Nearly a year after a couple were fatally shot by police on Hwy. 212 in Eden Prairie, their families and friends are increasingly frustrated as they await answers while the case remains under review — an unusually long time for an officer-involved shooting case.

In other recent such shootings, investigators and grand juries wrapped up their work within five months or so, according to a review of local cases over the past two years. But the Feb. 7 shooting that killed Matthew Serbus, 36, originally of Maple Grove, and Dawn Pfister, 34, of Elkhorn, Wis., remains under review by the Hennepin County attorney's office 10 months later.

"The family's frustrated," said Robert Bennett, a Minneapolis attorney representing Pfister's family. "There's been no new news. The body of evidence hasn't increased."

The exact point the process is at is not public information. But sources say a grand jury decision could be reached as soon as this month. Bennett has his own theories as to why the case hasn't been resolved yet.

"I'm very sure there is problematic evidence — more problematic than [Eric] Garner or Ferguson, [Mo.]," he said. "This is a harder case than either of those. This is something that should be watched nationally."

Serbus and Pfister were in a stolen car from Colorado when they rear-ended a car on Feb. 7, taking off and leading officers on a chase from Chaska to Eden Prairie. After stop sticks punctured the car's tires, it crashed between Hwy. 101 and Dell Road.

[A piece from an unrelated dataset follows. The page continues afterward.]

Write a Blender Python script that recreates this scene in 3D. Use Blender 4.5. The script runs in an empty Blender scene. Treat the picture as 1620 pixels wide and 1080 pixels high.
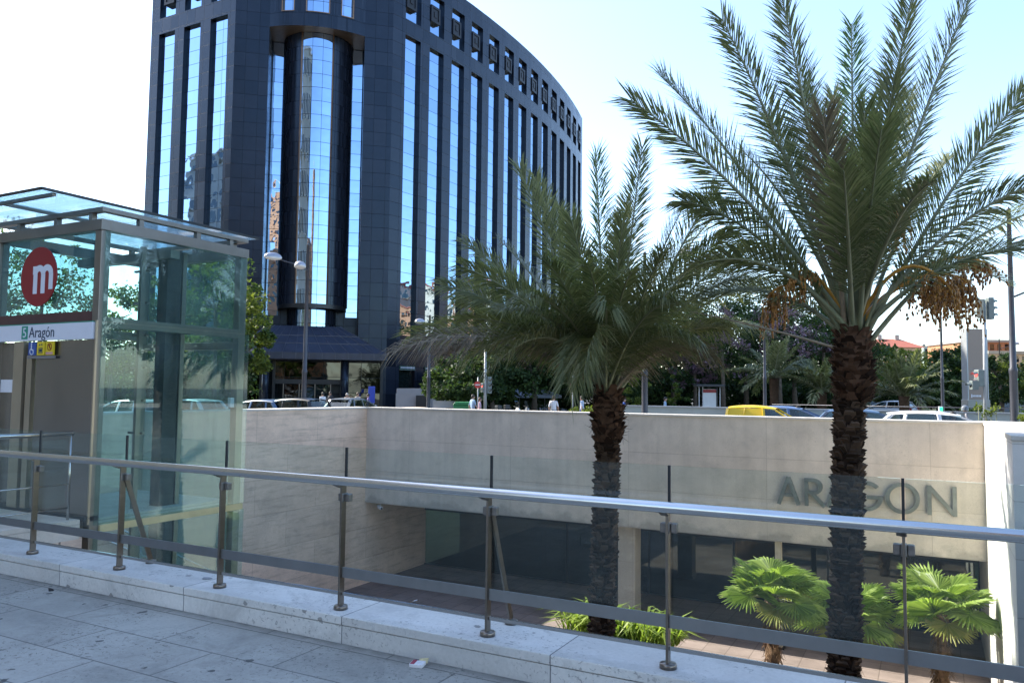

According to an investigation by the state Bureau of Criminal Apprehension, Serbus emerged from the car and "produced a knife," ignoring repeated commands to drop it. After officers fired at him, the BCA said, Pfister "took possession" of the knife, and was shot.

The BCA investigation didn't say how far away the couple were from officers. But police are trained that a knife-wielding person less than 21 feet away can stab an officer before he or she can get a gun out of a holster, law enforcement experts say.

Initial scanner reports called Pfister a hostage, so Bennett said police shouldn't have shot her.

A secretive process

Friends say the couple had returned to Minnesota to face criminal charges for trying to steal a car from a Rochester car dealership. Serbus had a criminal record dating to at least 1999. Pauly Hoffman of Brooklyn Park, a longtime friend, said Serbus wanted to start a new life with Pfister, mother of two young children.

"Not a day goes by that I haven't thought, 'Why the hell haven't they done anything?' " Hoffman said of the process.

On May 28, the BCA finished its investigation and sent its findings to the county to determine if the case should be sent to a grand jury. Since then, no information has been released because grand jury proceedings are secret and protected by law.

Grand juries don't determine guilt or innocence, but rather whether there is evidence of probable cause that a crime was committed that justifies bringing it to trial. In Minnesota, grand juries consist of up to 23 randomly selected people; an indictment requires 12 members to agree.

A Star Tribune review of BCA records last April showed that law enforcement's use of deadly force was justified in 82 of 83 shootings in the past decade. State statutes justify the use of deadly force by law enforcement to protect the officer or someone else from death or great bodily harm.

Thorough or dragged out?

In September 2013, a grand jury cleared officers about four months after the May 2013 Minneapolis officer-involved shooting that killed Terrance Franklin.

It took about five months for authorities to investigate and a grand jury to clear officers involved in an October 2013 officer-involved shooting in Minnetonka that killed 27-year-old Michael Tray.

And it took nearly six months after a November 2013 shooting in Orono for authorities to finish investigating and a grand jury to clear the officers who shot and killed Ted Hoffstrom, 30, after he killed an Orono doctor.

Some cases do take longer, such as the December 2012 case where officers shot and killed a 20-year-old Brooklyn Park man, Melvin Fletcher, after a grocery store robbery in St. Paul. It took nearly a year to investigate and for a grand jury to clear officers.

Derik Fettig, a former federal prosecutor who teaches at Hamline University and the University of Minnesota law schools, said the time a grand jury takes can vary depending on the amount and complexity of the evidence being presented by the county.

"Depending on your worldview, you can say the state [is] being careful and being very thorough," he said, "or could be dragging their feet. We'll probably never know."